- The Washington Times - Thursday, December 2, 2010

The Justice Department’s Voting Section chief, Chris Herren, sent an e-mail on Wednesday encouraging 97 of his employees (including secretaries) to use paid work time to attend oral arguments in a case unrelated to most of their individual responsibilities. This reflects what little regard Attorney General Eric H. Holder Jr.’s team has for American taxpayers and individual voters.

The substance of the department’s case is an affront on several levels. First, Justice is defending its decision that voters in the town of Kinston, N.C., are too dumb to know what form of voting is in their own best interests. Second, it claims that the only way Kinston’s black majority can elect their “candidates of choice” is if the candidates are identified as Democrats. Third, the department defends the proposition that a single Justice official can override an entire local referendum - supposedly on civil rights voting grounds - even if the town and county haven’t been guilty of discriminatory voting actions in almost 50 years. Finally, the department would deny that a collection of individual voters even has legal standing to argue its case in court because “their alleged injuries are not sufficient” unless the town’s elected officials join their case.

In short, individuals have no court rights of their own; only government minders can speak for the people.

The case, LaRoque v. Holder, involves the unilateral denial of Kinston’s referendum to change local elections to a nonpartisan form instead of using partisan primaries to choose candidates identified on ballots as either Democrat or Republican. On its face, a nonpartisan election is racially neutral: 543 of 551 North Carolina localities already hold nonpartisan elections with no discrimination. The referendum passed with 64 percent of the vote among a voting population that’s 65 percent black and with majorities in five of Kinston’s seven black-dominated precincts. Washington bureaucrats shouldn’t be able to use a law to protect against racial discrimination to overthrow a referendum intended to minimize partisanship.

The authority of Loretta King, the controversial Justice official who forced her fiat on Kinston, is derived from provisions of Section 5 of the Voting Rights Act that require Justice Department (or a court’s) “preclearance” of any “change” in the voting procedures of certain jurisdictions, mostly in the South. This practice originally was implemented because of racial discrimination in those places in 1964. The pre-clearance burden remains even if the jurisdictions have not discriminated since.

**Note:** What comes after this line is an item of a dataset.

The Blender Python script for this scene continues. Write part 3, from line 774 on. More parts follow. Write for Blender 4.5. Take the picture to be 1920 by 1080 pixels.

The five individuals and one citizens association who are plaintiffs in LaRoque v. Holder are challenging the constitutionality of Section 5 on its face. They make a strong case that Congress acted impermissibly when it extended and expanded Section 5 in 2006. They make an equally strong case that Ms. King misapplied the Voting Rights Act in their town’s situation. No taxpayer-funded, 97-person cheering section at today’s hearing should be able to deny Kinston’s citizens the right to bring their full arguments to court.